Prompt
Reproduce exactly the lines below, from the first through the one containing "(1.3, .02, .03)).build('top_bearer', ORZ, wbn)", and nothing more.

-- Start of Collected data --

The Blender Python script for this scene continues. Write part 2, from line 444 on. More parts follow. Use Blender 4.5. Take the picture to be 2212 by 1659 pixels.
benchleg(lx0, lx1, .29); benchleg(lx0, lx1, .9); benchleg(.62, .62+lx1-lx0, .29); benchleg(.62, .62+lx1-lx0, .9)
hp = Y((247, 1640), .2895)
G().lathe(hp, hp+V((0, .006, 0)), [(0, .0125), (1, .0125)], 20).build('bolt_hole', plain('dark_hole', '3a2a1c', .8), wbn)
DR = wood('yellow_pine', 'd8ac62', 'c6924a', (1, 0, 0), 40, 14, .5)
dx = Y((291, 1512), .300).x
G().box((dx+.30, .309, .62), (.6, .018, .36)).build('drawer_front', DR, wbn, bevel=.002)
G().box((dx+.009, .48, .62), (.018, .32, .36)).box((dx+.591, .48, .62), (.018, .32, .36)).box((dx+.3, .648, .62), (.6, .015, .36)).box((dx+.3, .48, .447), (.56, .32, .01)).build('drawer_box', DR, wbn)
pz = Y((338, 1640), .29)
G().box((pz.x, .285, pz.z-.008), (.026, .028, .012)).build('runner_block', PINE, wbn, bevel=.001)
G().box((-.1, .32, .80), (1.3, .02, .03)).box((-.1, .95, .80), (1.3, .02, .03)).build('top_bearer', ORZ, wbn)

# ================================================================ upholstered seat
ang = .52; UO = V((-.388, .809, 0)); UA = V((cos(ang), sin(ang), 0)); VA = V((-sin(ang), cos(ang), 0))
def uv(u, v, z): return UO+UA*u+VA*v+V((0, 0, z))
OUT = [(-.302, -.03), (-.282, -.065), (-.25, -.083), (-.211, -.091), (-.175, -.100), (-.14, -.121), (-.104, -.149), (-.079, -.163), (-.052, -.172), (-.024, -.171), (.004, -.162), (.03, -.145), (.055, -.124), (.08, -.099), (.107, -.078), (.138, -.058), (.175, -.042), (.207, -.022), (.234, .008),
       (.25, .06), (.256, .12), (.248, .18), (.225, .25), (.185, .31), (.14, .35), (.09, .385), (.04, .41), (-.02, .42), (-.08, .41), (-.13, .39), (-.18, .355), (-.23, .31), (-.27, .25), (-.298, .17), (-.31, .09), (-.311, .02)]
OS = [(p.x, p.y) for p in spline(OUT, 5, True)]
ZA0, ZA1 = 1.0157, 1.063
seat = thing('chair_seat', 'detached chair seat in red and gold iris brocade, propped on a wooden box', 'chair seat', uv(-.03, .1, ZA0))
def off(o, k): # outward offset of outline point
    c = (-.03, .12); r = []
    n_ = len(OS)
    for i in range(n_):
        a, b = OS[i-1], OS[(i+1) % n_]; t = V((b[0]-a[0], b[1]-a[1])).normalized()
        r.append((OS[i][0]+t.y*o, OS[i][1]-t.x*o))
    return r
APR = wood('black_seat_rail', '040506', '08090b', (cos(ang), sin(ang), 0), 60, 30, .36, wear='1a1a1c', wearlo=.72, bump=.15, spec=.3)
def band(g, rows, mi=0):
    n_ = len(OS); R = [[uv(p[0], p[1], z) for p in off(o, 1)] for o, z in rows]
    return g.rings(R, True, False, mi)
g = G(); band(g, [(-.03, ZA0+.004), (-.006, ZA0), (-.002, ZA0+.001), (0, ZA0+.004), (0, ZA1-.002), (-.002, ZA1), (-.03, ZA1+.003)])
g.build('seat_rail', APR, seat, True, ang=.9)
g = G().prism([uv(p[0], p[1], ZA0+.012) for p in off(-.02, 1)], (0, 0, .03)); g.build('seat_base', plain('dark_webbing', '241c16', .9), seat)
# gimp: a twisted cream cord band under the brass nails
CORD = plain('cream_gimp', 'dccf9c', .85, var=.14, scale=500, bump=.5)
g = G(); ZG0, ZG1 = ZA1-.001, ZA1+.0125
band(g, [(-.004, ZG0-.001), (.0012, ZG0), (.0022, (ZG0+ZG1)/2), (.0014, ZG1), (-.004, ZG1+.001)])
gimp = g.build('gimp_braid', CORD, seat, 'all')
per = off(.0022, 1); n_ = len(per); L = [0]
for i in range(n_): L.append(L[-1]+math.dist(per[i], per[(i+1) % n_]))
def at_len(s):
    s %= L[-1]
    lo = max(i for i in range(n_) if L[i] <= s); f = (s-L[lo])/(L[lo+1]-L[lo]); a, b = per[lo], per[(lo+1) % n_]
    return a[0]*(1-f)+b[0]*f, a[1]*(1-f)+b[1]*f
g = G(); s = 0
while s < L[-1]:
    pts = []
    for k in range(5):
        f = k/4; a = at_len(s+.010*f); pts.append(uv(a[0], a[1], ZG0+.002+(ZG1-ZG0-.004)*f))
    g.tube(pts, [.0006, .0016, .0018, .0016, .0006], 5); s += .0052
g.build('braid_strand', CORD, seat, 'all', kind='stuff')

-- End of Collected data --

Answer to this problem
The Blender Python script for this scene continues. Write part 2, from line 444 on. More parts follow. Use Blender 4.5. Take the picture to be 2212 by 1659 pixels.
benchleg(lx0, lx1, .29); benchleg(lx0, lx1, .9); benchleg(.62, .62+lx1-lx0, .29); benchleg(.62, .62+lx1-lx0, .9)
hp = Y((247, 1640), .2895)
G().lathe(hp, hp+V((0, .006, 0)), [(0, .0125), (1, .0125)], 20).build('bolt_hole', plain('dark_hole', '3a2a1c', .8), wbn)
DR = wood('yellow_pine', 'd8ac62', 'c6924a', (1, 0, 0), 40, 14, .5)
dx = Y((291, 1512), .300).x
G().box((dx+.30, .309, .62), (.6, .018, .36)).build('drawer_front', DR, wbn, bevel=.002)
G().box((dx+.009, .48, .62), (.018, .32, .36)).box((dx+.591, .48, .62), (.018, .32, .36)).box((dx+.3, .648, .62), (.6, .015, .36)).box((dx+.3, .48, .447), (.56, .32, .01)).build('drawer_box', DR, wbn)
pz = Y((338, 1640), .29)
G().box((pz.x, .285, pz.z-.008), (.026, .028, .012)).build('runner_block', PINE, wbn, bevel=.001)
G().box((-.1, .32, .80), (1.3, .02, .03)).box((-.1, .95, .80), (1.3, .02, .03)).build('top_bearer', ORZ, wbn)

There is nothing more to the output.